Begin RECORDS PROVIDED

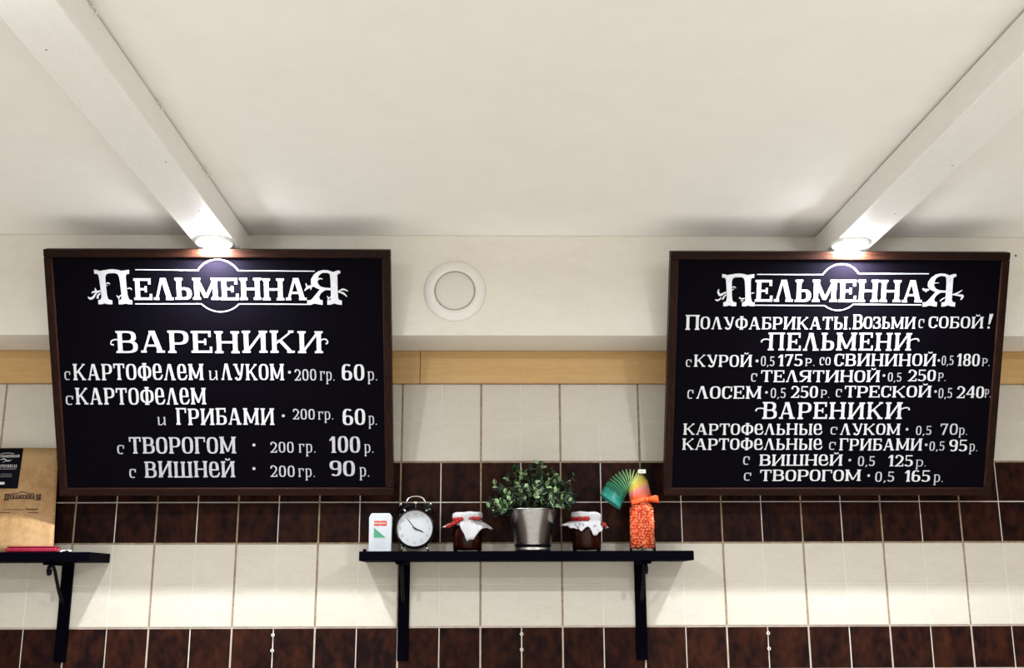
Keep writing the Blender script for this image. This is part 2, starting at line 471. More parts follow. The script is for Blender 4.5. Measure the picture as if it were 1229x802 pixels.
        pen.poly([(X + w * .2, Y + h * .3), (X + w * .5, Y + h * .3), (X + w, top), (X + w * .3, top)]); pen.dot(X + w * .3, Y + t * .9, t * .9)
    elif ch == '·':
        pen.dot(X + w / 2, mid, h * .48)

STY = {'k': (.30, .19, .17, .09, .04), 'b': (.185, .085, .10, .075, .12), 'c': (.19, .085, .09, .06, .11), 't': (.155, .095, .095, .06, .17), 'l': (.205, .10, .115, .07, .055)}
def word(pen, txt, x0, x1, y0, y1, style):
    T, t, s, o, gap = STY[style]
    h = y1 - y0
    tot = sum(WID[c] for c in txt)
    n = len(txt)
    natural = tot * h + gap * h * (n - 1)
    g = gap * h * min(1, (x1 - x0) / natural)
    k = ((x1 - x0) - g * (n - 1)) / tot
    q = min(1.15, max(.6, (k / h) ** .75))
    x = x0
    for c in txt:
        w = WID[c] * k
        if c == '·': pen.dot((x0 + x1) / 2, (y0 + y1) / 2, (y1 - y0) * .46)
        else:
            hh = h
            j = random.uniform(-.012, .012) * h
            glyph(pen, c, x, y0 + j, w, hh + random.uniform(-.01, .015) * h, T * h * q, t * h * (.5 + .5 * q), s * h, o * h * q)
        x += w + g

def pen_object(pen, name, material, parent, depth, flip=True):
    """lay the collected strokes on a local plane y = -depth (x right, z up)"""
    mb = MB()
    for i, it in enumerate(pen.p):
        y = -(depth + (i % 9) * 0.00002)
        if it[0] == 'p':
            pts = it[1]
            mb.add([(p[0], y, p[1]) for p in pts], [tuple(range(len(pts)))])
        else:
            A, B = it[1], it[2]
            n = len(A)
            mb.add([(p[0], y, p[1]) for p in A] + [(p[0], y, p[1]) for p in B],
                   [(k, k + 1, n + k + 1, n + k) for k in range(n - 1)])
    o = mb.build(name, material, parent, normals=False)
    return o

# ================================================================== ROOM SHELL
mb = MB(); mb.box((-2.6, 0.0032, -1.45), (2.8, 0.16, 1.0))
wall = mb.build('wall_back', M['grout'], kind='structure')
mb = MB(); mb.box((-2.6, -4.2, 0.935), (2.8, 0.16, 1.02))
mb.build('ceiling', M['ceiling'], kind='structure')
for nm_, xa, xb in (('unseen_wall_left', -2.7, -2.6), ('unseen_wall_right', 2.8, 2.9)):  # side walls out of view, added dark for the steel pot to reflect
    mb = MB(); mb.box((xa, -4.2, -1.45), (xb, 0.16, 1.0))
    mb.build(nm_, M['unseen_wall'], kind='structure')
mb = MB(); mb.box((-2.6, -0.185, 0.683), (2.8, 0.0031, 0.935))
soffit = mb.build('trim_1', M['soffit'], kind='structure', bevel=.002)

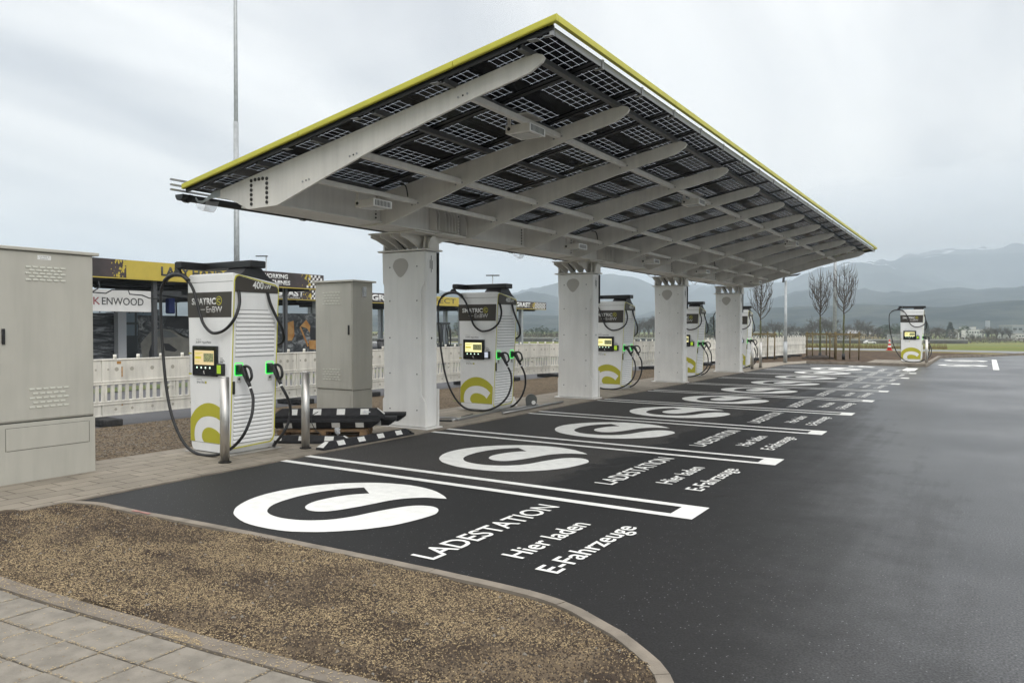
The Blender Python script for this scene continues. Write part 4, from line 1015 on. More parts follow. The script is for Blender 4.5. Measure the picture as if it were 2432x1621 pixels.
        tube(bm, smooth_path(hp, 3), 0.017, 8)
        tube(bm, [(x + 0.155, yc, zc - 0.13), (x + 0.19, yc, zc - 0.175), (x + 0.215, yc, zc - 0.215)], 0.027, 10, r2=0.019)
        pg = obj('plug', bm, M['black'], e)
        bm = bmesh.new(); tube(bm, [(x + 0.213, yc, zc - 0.212), (x + 0.224, yc, zc - 0.232)], 0.0205, 12); obj('plug_tag', bm, M['wtext'], pg)
    obj('door_handle', bx(xf(0.9) - 0.002, xf(0.9) + 0.022, 0.03, 0.058, 0.765, 0.925, 0.008), M['black'], e)
    # cables (points from the near station, local coordinates)
    O = Vector((8.18, -5.93, 0))
    c1 = [(-7.565, 6.048, 0.845), (-7.50, 6.03, 0.75), (-7.46, 6.0, 0.66), (-7.43, 5.95, 0.52), (-7.46, 5.87, 0.32), (-7.59, 5.82, 0.165), (-7.782, 5.79, 0.065), (-7.99, 5.78, 0.026), (-8.216, 5.78, 0.026), (-8.418, 5.78, 0.085), (-8.594, 5.78, 0.234), (-8.743, 5.78, 0.463), (-8.847, 5.79, 0.715), (-8.915, 5.80, 0.972), (-8.994, 5.82, 1.342), (-9.039, 5.83, 1.717), (-9.035, 5.83, 2.03), (-8.968, 5.83, 2.15), (-8.85, 5.83, 2.222), (-8.70, 5.83, 2.245), (-8.56, 5.835, 2.222), (-8.46, 5.84, 2.15), (-8.382, 5.85, 2.04), (-8.325, 5.86, 1.876), (-8.275, 5.87, 1.731), (-8.213, 5.87, 1.62), (-8.1, 5.87, 1.535), (-7.987, 5.87, 1.513), (-7.821, 5.87, 1.549), (-7.69, 5.885, 1.645), (-7.655, 5.93, 1.763), (-7.672, 5.98, 1.887), (-7.723, 6.01, 2.03)]
    obj('charging_cable', tb(smooth_path([Vector(p) + O for p in c1], 4), 0.0185, 10), M['rubber'], e)
    c2 = [(-7.565, 6.518, 0.845), (-7.53, 6.56, 0.74), (-7.54, 6.63, 0.62), (-7.56, 6.66, 0.45), (-7.60, 6.60, 0.26), (-7.70, 6.56, 0.12), (-7.86, 6.66, 0.045), (-8.02, 6.76, 0.03), (-8.2, 6.80, 0.03), (-8.42, 6.80, 0.10), (-8.60, 6.79, 0.30), (-8.66, 6.79, 0.7), (-8.66, 6.78, 1.2), (-8.64, 6.78, 1.8), (-8.60, 6.77, 2.02), (-8.52, 6.76, 2.06), (-8.43, 6.76, 2.0), (-8.35, 6.76, 1.75), (-8.25, 6.75, 1.5), (-8.05, 6.74, 1.40), (-7.85, 6.72, 1.36), (-7.70, 6.68, 1.43), (-7.655, 6.61, 1.58), (-7.665, 6.53, 1.72), (-7.70, 6.47, 1.88), (-7.722, 6.44, 2.03)]
    obj('charging_cable', tb(smooth_path([Vector(p) + O for p in c2], 4), 0.0185, 10), M['rubber'], e)
    # arm on top
    bm = bmesh.new(); box(bm, -0.545, 0.50, 0.225, 0.455, 2.325, 2.415, 0.012)
    prism(bm, [(-0.545, 0.40), (-0.545, 0.20), (-0.475, -0.155), (-0.375, -0.135), (-0.38, 0.23)], 'z', 2.318, 2.409, bev=0.01)
    obj('cable_arm', bm, M['black'], e)
    bm = pr([(0.14, 2.205), (0.14, 2.238), (0.24, 2.324), (0.46, 2.324), (0.56, 2.225), (0.69, 2.155), (0.69, 2.12)], 'x', 0.05, 0.415, bev=0.004); obj('arm_mount', bm, M['black'], e)
    hg = [(-8.95, 5.83, 2.175), (-8.88, 5.83, 2.218), (-8.80, 5.83, 2.243), (-8.70, 5.83, 2.252), (-8.60, 5.83, 2.243), (-8.53, 5.834, 2.212), (-8.47, 5.84, 2.165)]
    bm = bmesh.new(); tube(bm, smooth_path([Vector(p) + O for p in hg], 3), 0.028, 12)
    c_ = Vector((-8.66, 5.83, 0)) + O
    prism(bm, [(c_.x - 0.13, 2.225), (c_.x - 0.045, 2.32), (c_.x + 0.025, 2.32), (c_.x + 0.085, 2.235), (c_.x, 2.25)], 'y', c_.y - 0.018, c_.y + 0.018, bev=0.004)
    obj('cable_hanger', bm, M['black'], e)
    return e
M['louvgap'] = mat('louvre_shadow_gap', (0.22, 0.22, 0.22), 0.8)
CH = make_charger()
CHX, CHY = -8.18, 5.93
spots = [(CHX, CHY, 0.0, 'white charging station nearest the camera, between the two tall steel bollards'),
         (CHX, CHY + 5.824, 0.0, 'white charging station between the first and second canopy column, beside loose metal profiles'),
         (CHX, CHY + 2 * 5.824, 0.0, 'white charging station between the second and third canopy column'),
         (CHX, CHY + 3 * 5.824, 0.0, 'white charging station between the third and fourth canopy column'),
         (CHX, CHY + 4 * 5.824, 0.0, 'white charging station past the last canopy column, with two bollards'),
         (-2.72, 36.4, 0.105, 'white charging station standing alone on the far kerbed island, in the open')]
for i, (x, y, z, lb) in enumerate(spots):
    if i == 0: o = CH
    else: o = place(CH, (x, y, z), 0, lb)
    o.location = (x, y, z); o['label'] = lb
    for ch in o.children:
        if ch.name.startswith('touch_panel') and i == 0:
            for g_ in ch.children:
                if g_.name.startswith('display'):
                    g_.data = g_.data.copy(); g_.data.materials[0] = M['scr1']
        if ch.name.startswith('card_reader') and i in (1, 4):
            for g_ in ch.children: g_.data = g_.data.copy(); g_.data.materials[0] = M['rdw']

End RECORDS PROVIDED

▶ **EXERCISE DIRECTIONS**:
Return only the number of lines in the preceding records that contain the string "were".

▶ **EXPECTED ANSWER**:
2